PAULO PORTUGAL, MACAU

 

Vamos dançar Foxtrot? Um passo para diante, um para a direita, outro para trás e, finalmente, outro para a esquerda, regressando à posição inicial. É isto o Foxtrot, a ideia desse eterno ‘loop’, como o cineasta israelita nos explicou durante um encontro que tivemos em Macau, em dezembro de 2017, durante o 2º Festival de Cinema de Macau, onde venceu o prémio de Melhor Argumento, isto já depois de um encontro inicial no festival de Veneza onde apresentara o filme em estreia mundial. Samuel Maoz não é um cineasta qualquer. Apresenta-nos a sua visão aguda e corajosa sobre a realidade israelita e, sobretudo, a forma como assumiu a sua posição de força após o trauma do Holocausto.  Foxtrot é assim um parceiro essencial de Líbano, o seu filme de estreia, vencedor do Leão de Ouro em Veneza, em 2009, de resto, onde descobrimos o seu cinema arrebatador. E logo no ponto de vista do interior de um carro de combate que empurra o espetador para a frente de batalha numa experiência que nos leva a questionar o imbróglio do Médio Oriente de uma forma ainda mais fria. Agora é o “pós-trauma”, como nos confessa Maoz, num filme resistente e corajoso que ousa olhar de frente as ‘vacas sagadas’ do seu país.

Caro Samuel, é um prazer vê-lo de novo, depois de Veneza. Depois de Líbano, um filme baseado na sua experiência como soldado, apresenta Foxtrot a recuperar em tom de dança o trauma pós-conflito. De que forma encara esta relação entre ambos dentro da sua experiência pessoal?

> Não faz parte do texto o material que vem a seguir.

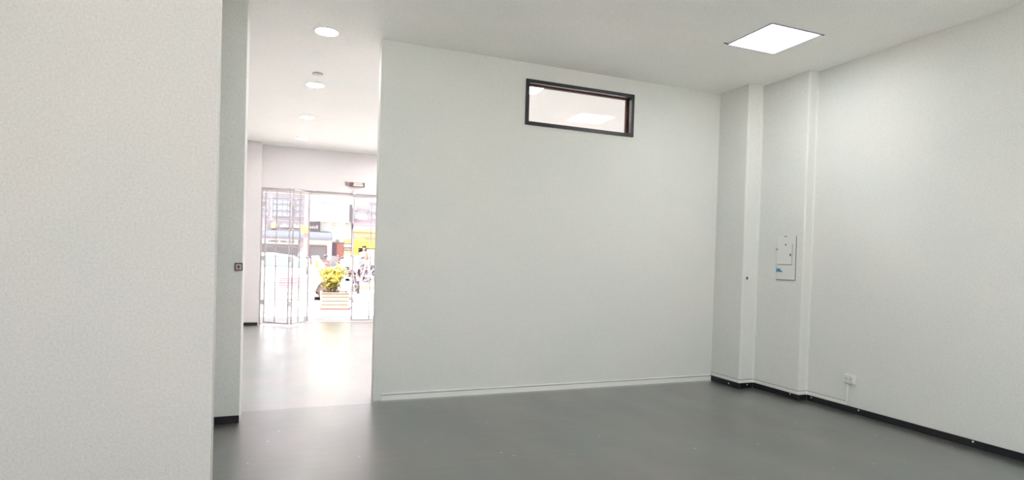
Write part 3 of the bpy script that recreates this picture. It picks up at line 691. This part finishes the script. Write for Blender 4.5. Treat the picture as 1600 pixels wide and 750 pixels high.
for i in range(len(sec)):
    j = (i+1) % len(sec); bm.faces.new((a[i], a[j], b[j], b[i]))
obj('awning', bm, 'awn', t, True)
bm = BM(); c_ = [(y, z) for y, z in sec[:5]]
va = [bm.verts.new((A1-.01, y, z)) for y, z in c_]+[bm.verts.new((A1-.01, 30.2, 2.12))]; vb = [bm.verts.new((A1+.02, y, z)) for y, z in c_]+[bm.verts.new((A1+.02, 30.2, 2.12))]
bm.faces.new(va); bm.faces.new(vb[::-1])
for i in range(6): bm.faces.new((va[i], va[(i+1) % 6], vb[(i+1) % 6], vb[i]))
obj('awning_end', bm, 'awn', t)
obj('awning_edge', boxes((A0, A1, 28.73, 28.77, 2.07, 2.14)), 'dgrey', t)
vs = obj('fascia_sign', boxes((-9, .62, 29.90, 30.2, 1.84, 2.10)), 'wht', t)
xs = -.70
for wd in (5, 1, 5, 4):
    for k in range(wd): obj('letter', boxes((xs, xs+.045, 29.88, 29.90, 1.93, 1.93+random.choice((.05, .07, .09)))), 'lgrey', vs); xs += .065
    xs += .07
for x0, x1 in ((-5.2, -3.2), (-3.1, -1.1), (-.98, .62)):
    sh = obj('roller_shutter', boxes((x0, x1, 30.08, 30.2, .16, 1.84)), 'shutter', t)
    for k in range(16): obj('shutter_slat', boxes((x0, x1, 30.05, 30.08, .18+k*.103, .18+k*.103+.085)), 'shutter', sh)
# centre part under the awning end
obj('wall', boxes((.98, 2.2, 30.05, 30.2, .16, 2.10)), 'cream', t, label='cream wall under the right end of the awning')
f = obj('shop_window', boxes((1.18, 1.92, 29.99, 30.05, 1.20, 1.78)), 'shutter', t, label='grey window in a red brown frame')
obj('window_frame', ring(1.13, 1.97, 1.15, 1.82, .05, 29.97, 30.05), 'rbrown', f)
obj('brick_dado', boxes((1.10, 2.2, 29.98, 30.05, .70, 1.10)), 'redst', t)

# middle: white building with lettering and red door
t = thing('billboard', 'large cream white billboard with faint grey and pink lettering above the awning end', 'billboard', (2.0, 29.8, 3.0))
obj('panel', bbox(1.02, 2.97, 29.78, 29.86, 3.01, 5.6, .01), 'cream', t)
obj('bracket', boxes((1.4, 1.46, 29.86, 30.2, 4.8, 4.86), ), 'winf', t); obj('bracket', boxes((1.4, 1.46, 29.86, 30.2, 3.4, 3.46)), 'winf', t)
xs = 1.60
for grp, m_ in (((.05, .08, .06, .09), 'lgrey'), ((.09, .06, .08, .06, .07), 'lpink'), ((.09, .06, .06), 'lpink')):
    for w_ in grp:
        obj('letter', boxes((xs, xs+w_, 29.765, 29.78, 3.88, 4.00)), m_, t); xs += w_+.022
    xs += .07
t = thing('middle_building', 'narrow cream building with a red and purple double door and striped wall', 'building', (2.68, 30.6, .16))
obj('wall', boxes((2.2, 3.16, 30.4, 36, .16, 7.4)), 'cream', t)
obj('door', boxes((2.20, 2.46, 30.33, 30.4, .16, 1.98)), 'purple', t, label='dark purple open doorway leaf')
d = obj('door', boxes((2.46, 2.78, 30.31, 30.4, .16, 1.98)), 'orange', t, label='orange red door leaf')
obj('lintel', boxes((2.16, 2.82, 30.33, 30.4, 1.98, 2.03)), 'rbrown', t)
obj('wall_lamp', bbox(2.42, 2.56, 30.22, 30.4, 2.08, 2.16, .02), 'lgrey', t)
for z0, z1, m_ in ((2.04, 2.18, 'yelp'), (1.80, 1.93, 'wht'), (1.66, 1.76, 'pinks'), (1.46, 1.62, 'yelp'), (1.26, 1.38, 'wht'), (.9, 1.20, 'redst')):
    obj('painted_stripe', boxes((2.80, 3.16, 30.30, 30.4, z0, z1)), m_, t)
obj('vertical_sign', bbox(3.00, 3.15, 30.12, 30.4, 3.10, 3.95, .01), 'dsign', t)
obj('drain_pipe', tube(BM(), (2.92, 30.35, 2.95), (2.92, 30.35, 4.1), .02), 'pinks', t, True)

# right: yellow shop
t = thing('yellow_shop_building', 'white upper storey over a yellow shopfront with pink and orange bands', 'building', (5.6, 30.2, .16))
obj('wall', boxes((3.18, 12, 30.3, 36, 2.95, 7.0), (3.18, 3.48, 29.95, 36, .16, 2.95), (5.0, 12, 29.95, 36, .16, 2.95), (3.48, 5.0, 32.2, 32.4, .16, 2.95)), 'bldg', t)
obj('pink_band', boxes((3.18, 12, 29.86, 30.3, 2.72, 3.02)), 'pinks', t)
obj('red_band', boxes((3.18, 12, 29.84, 29.87, 2.94, 3.01)), 'redst', t)
obj('orange_band', boxes((3.18, 12, 29.86, 29.95, 2.50, 2.72)), 'oran', t)
obj('band_edge', boxes((3.18, 12, 29.82, 29.86, 2.56, 2.60), (3.18, 12, 29.82, 29.86, 2.30, 2.33)), 'rbrown', t)
ys = obj('pale_yellow_sign', boxes((3.18, 12, 29.86, 29.95, 2.12, 2.50)), 'yelp', t)
for k in range(9): obj('letter', boxes((3.62+k*.09, 3.68+k*.09, 29.84, 29.86, 2.36, 2.43)), 'oran', ys)
for k in range(6): obj('letter', boxes((3.78+k*.09, 3.84+k*.09, 29.84, 29.86, 2.20, 2.25)), 'lgrey', ys)
obj('yellow_fascia', boxes((3.18, 12, 29.80, 29.95, 1.78, 2.12)), 'yel', t)
obj('yellow_pilaster', boxes((3.22, 3.46, 29.82, 29.95, 1.20, 1.78)), 'yel', t)
obj('pink_pilaster', boxes((3.22, 3.46, 29.82, 29.95, .16, 1.20)), 'pinks', t)
obj('shop_interior', boxes((3.48, 5.0, 31.9, 32.2, .16, 2.12), (3.48, 3.52, 30, 32.2, .16, 2.12)), 'dark', t)
for z in (3.22, 3.66): obj('window_ledge', boxes((3.24, 5.4, 30.2, 30.3, z-.03, z+.02)), 'winf', t)
for x0 in (3.95, 4.55, 5.6, 6.6):
    f = obj('upper_window', ring(x0, x0+.42, 3.26, 4.15, .04, 30.2, 30.3), 'winf', t); obj('pane', boxes((x0+.04, x0+.38, 30.24, 30.29, 3.30, 4.11)), 'wing', f)
    obj('glazing_bar', boxes((x0+.19, x0+.23, 30.21, 30.25, 3.30, 4.11)), 'winf', f)
ls = obj('upper_sign', boxes((3.34, 3.86, 30.18, 30.3, 3.86, 4.10)), 'wht', t)
obj('letter', boxes((3.38, 3.82, 30.16, 30.18, 3.90, 3.96)), 'oran', ls)
t = thing('refrigerator', 'pale upright cooler standing in the yellow shop doorway beside the person', 'refrigerator', (4.06, 29.6, .16))
obj('cabinet', bbox(3.86, 4.20, 29.4, 29.85, .16, 1.72, .02), 'wht', t)
obj('door', bbox(3.88, 4.18, 29.375, 29.40, .30, 1.66, .008), 'wht', t)
obj('handle', boxes((4.13, 4.15, 29.35, 29.375, .8, 1.2)), 'chrome', t)
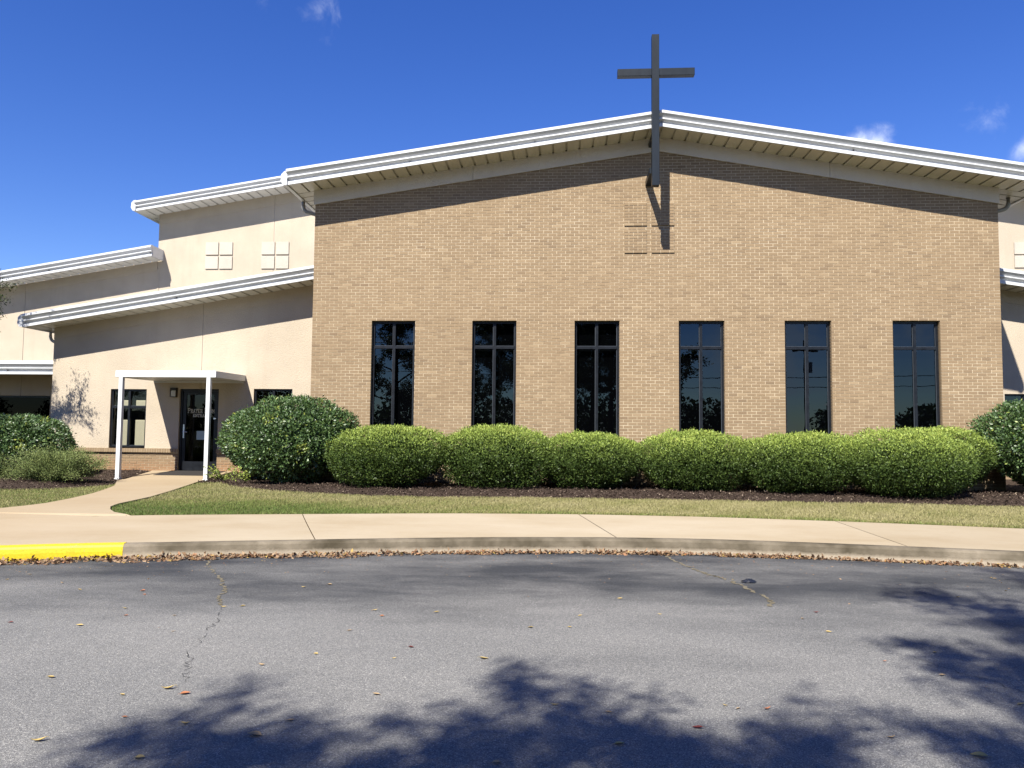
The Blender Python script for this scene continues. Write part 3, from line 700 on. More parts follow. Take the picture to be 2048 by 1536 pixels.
# side eaves with gutter and downspout elbow
def side_eave(x, zw, sgn, y0, y1, parent, sof='cream', ox=.44, drop=.07):
    out = Vector((sgn, 0, 0)); 
    soffit_pts = ((x, y0 + D + .0, zw), (x, y1, zw))
    P0, P1 = Vector(soffit_pts[0]), Vector(soffit_pts[1]); n = int((P1 - P0).length / .30); d = (P1 - P0) / n
    for i in range(min(n, 10)):
        a = P0 + d * i + Vector((0, .02, 0)); c = P0 + d * (i + 1) - Vector((0, .02, 0)); dz = Vector((0, 0, -drop))
        q = [a, c, c + out * ox + dz, a + out * ox + dz]; mb = MB(); mb.hexa(q + [p + Vector((0, 0, .012)) for p in q]); mb.build('soffit_panel', sof, parent)
    q = [P0, P1, P1 + out * ox + Vector((0, 0, -drop)), P0 + out * ox + Vector((0, 0, -drop))]
    mb = MB(); mb.hexa([p + Vector((0, 0, .03)) for p in q] + [p + Vector((0, 0, .05)) for p in q]); mb.build('soffit_backing', sof, parent)
    zb = zw - drop - .02
    pr = [(ox - .01, 0), (ox + .075, 0), (ox + .10, .05), (ox + .13, .09), (ox + .13, .15), (ox + .115, .16), (ox + .10, .15), (ox - .01, .15)]
    mb = MB(); mb.extrude([(x + sgn * o, y0 - .09, zb + z) for o, z in pr], [(x + sgn * o, y1, zb + z) for o, z in pr]); mb.build('gutter', 'white', parent)
    mb = MB()
    mb.extrude([(x + sgn * o, y0 - .09 + .0, zb + .15 + z) for o, z in ((ox - .02, .0), (ox + .12, .0), (ox + .12, .10), (ox + .05, .17), (ox - .02, .18))],
               [(x + sgn * o, y0 + 8.0, zb + .15 + z) for o, z in ((ox - .02, .0), (ox + .12, .0), (ox + .12, .10), (ox + .05, .17), (ox - .02, .18))]); mb.build('roof_edge', 'white', parent)
def downspout(x, zt, sgn, y, parent, ox=.48, zlow=.35, m='downspout', r=.047):
    pts = [(x + sgn * ox, y, zt + .02), (x + sgn * ox, y, zt - .10)]
    for k in range(1, 9):
        t = k / 8 * PI * .42; pts.append((x + sgn * (ox - .16 * (1 - math.cos(t))), y, zt - .10 - .16 * math.sin(t)))
    lx, _, lz = pts[-1]
    pts += [(x + sgn * .11, y, lz - .07), (x + sgn * .07, y, lz - .10), (x + sgn * .055, y, lz - .16), (x + sgn * .055, y, zlow)]
    mb = MB(); mb.tube(pts, [r] * len(pts), 12); mb.build('downspout', m, parent, smooth=True)
side_eave(0.0, S_MAIN(0), -1, -D, 11.0, roof_m); downspout(0.0, S_MAIN(0) - .10, -1, .55, church)
side_eave(HW, S_MAIN(HW), 1, -D, 11.0, roof_m, ox=.74, drop=.12); downspout(HW, S_MAIN(HW) - .10, 1, .45, church)
side_eave(-7.754, S_A(-7.754), -1, YA - D, YB - .2, roof_a, ox=.38, drop=.05); downspout(-7.754, S_A(-7.754) - .07, -1, YA + .45, church, ox=.42, m='white', r=.04)
side_eave(-7.083, S_B(-7.083), -1, YB - D, YB + 8, roof_b, 'cream_bounce', ox=.40, drop=.05); downspout(-7.083, S_B(-7.083) - .06, -1, YB + .9, church, ox=.40, m='white')

# frieze boards
def frieze(xs, Y, zlo, zhi, m, t=.02, gap=.006):
    for a, c in zip(xs[:-1], xs[1:]):
        a2, c2 = a + gap / 2, c - gap / 2
        mb = MB(); P = [(a2, Y - t, zlo(a2)), (c2, Y - t, zlo(c2)), (c2, Y - .001, zlo(c2)), (a2, Y - .001, zlo(a2))]
        mb.hexa(P + [(x, y, zhi(x) + .005) for x, y, z in P]); mb.build('frieze_panel', m, church, bevel=.003)
frieze([-.03, 3.728, 8.0, 11.82, HW + .02], -.006, FZ_MAIN, S_MAIN, 'frieze', .035)
frieze([-7.754, -3.66, -.003], YA, FZ_A, S_A, 'stucco', .015)
frieze([-7.083, -3.31, -.003], YB, FZ_B, S_B, 'stucco', .015)
frieze([-20, -11.45, -7.09], YB, FZ_C, S_C, 'stucco', .015)
frieze([HW + .006, 19.3, 23.4], YR, FZ_R, S_R, 'stucco', .015)

# --- stucco walls, panel by panel with recessed joints
def stucco_wall(x0, x1, Y, zlo, zfun, openings=(), joints=(), m='stucco', thick=.25, zcut=None):
    """openings: (x0,x1,z0,z1). Split in columns at openings and joints."""
    xs = sorted(set([x0, x1] + [e for o in openings for e in o[:2]] + list(joints)))
    wall = None; back = MB(); 
    for a, c in zip(xs[:-1], xs[1:]):
        mb = MB(); g0 = .008 if a in joints else 0; g1 = .008 if c in joints else 0
        if zcut and (a in joints or c in joints): pass
        segs = [(zlo, None)]
        op = [o for o in openings if o[0] <= a + 1e-6 and o[1] >= c - 1e-6]
        cur = zlo
        lst = []
        for o in sorted(op, key=lambda o: o[2]):
            if o[2] > cur + 1e-4: lst.append((cur, o[2]))
            cur = o[3]
        lst.append((cur, None))
        for zb, zt in lst:
            if zt is None: P = [(a + g0, Y, zb), (c - g1, Y, zb), (c - g1, Y + thick, zb), (a + g0, Y + thick, zb)]; mb.hexa(P + [(x, y, zfun(x)) for x, y, z in P])
            else: mb.box(a + g0, c - g1, Y, Y + thick, zb, zt)
        o_ = mb.build('stucco_panel', m, church)
    for j in joints:
        bk = MB(); bk.box(j - .0079, j + .0079, Y + .014, Y + thick - .01, max(zlo, 2.56) if Y == YA else zlo, zfun(j)); bk.build('wall_joint', 'frieze', church)
BT = .962                                                 # top of the brick base
AWIN = (-6.121, -5.135, BT, 2.52); BWIN = (-2.235, -1.203, BT, 2.545); DOOR = (-4.235, -3.175, .30, 2.534)
stucco_wall(-7.754, -.002, YA, BT, lambda x: S_A(x) + .04, [AWIN, BWIN, (DOOR[0], DOOR[1], BT, DOOR[3])], [-3.66])
stucco_wall(-7.083, -.002, YB, 3.0, lambda x: S_B(x) + .04, [], [-3.31])
stucco_wall(-20.0, -7.09, YB, 2.49, lambda x: S_C(x) + .04, [], [-11.45])
stucco_wall(-10.46, -7.09, YB, .2, lambda x: 2.488)
stucco_wall(HW + .004, 23.0, YR, 1.0, lambda x: S_R(x) + .04, [(17.137, 18.15, 1.0, 2.574)], [19.3])
stucco_wall(HW - 1, 23.0, YB, 4.0, lambda x: S_RB(x) + .04, [], [])
mb = MB(); mb.box(-7.75, -7.55, YA + .26, YB - .01, .2, S_A(-7.75) + .03); mb.build('wing_side_wall', 'stucco', church)
mb = MB(); mb.box(22.75, 22.95, YR + .26, YB - .01, .2, S_R(22.8) + .03); mb.build('wing_side_wall', 'stucco', church)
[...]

Tem razão no que diz. No entanto, Líbano já era um filme sobre o trauma. Ao passo que Foxtrot é um filme pós-trauma. E porque o pós-trauma é muito mais complexo que o próprio trauma. Eu tive uma experiência terrível na guerra, mas não tinha a certeza que sofria desse pós-trauma. Contudo, depois desse filme percebi que havia esse lado. Em Foxtrot quis ascender a um outro nível, quis falar do lado pessoal que afeta a nossa sociedade.

E como o descreveria esse lado pessoal?

De certa forma, a ideia comum do pós-trauma é um cliché. Achamos todos que temos pesadelos, que não comunicamos. Como a personagem do Michael (Lior Ashkenazi), ele faz tudo para provar que está bem. Cria um bom negócio, constitui família, compra um apartamento de luxo. Tudo para esconder este segredo, esta fraqueza. Na sociedade israelita existem várias versões de Michael, no fundo a minha geração.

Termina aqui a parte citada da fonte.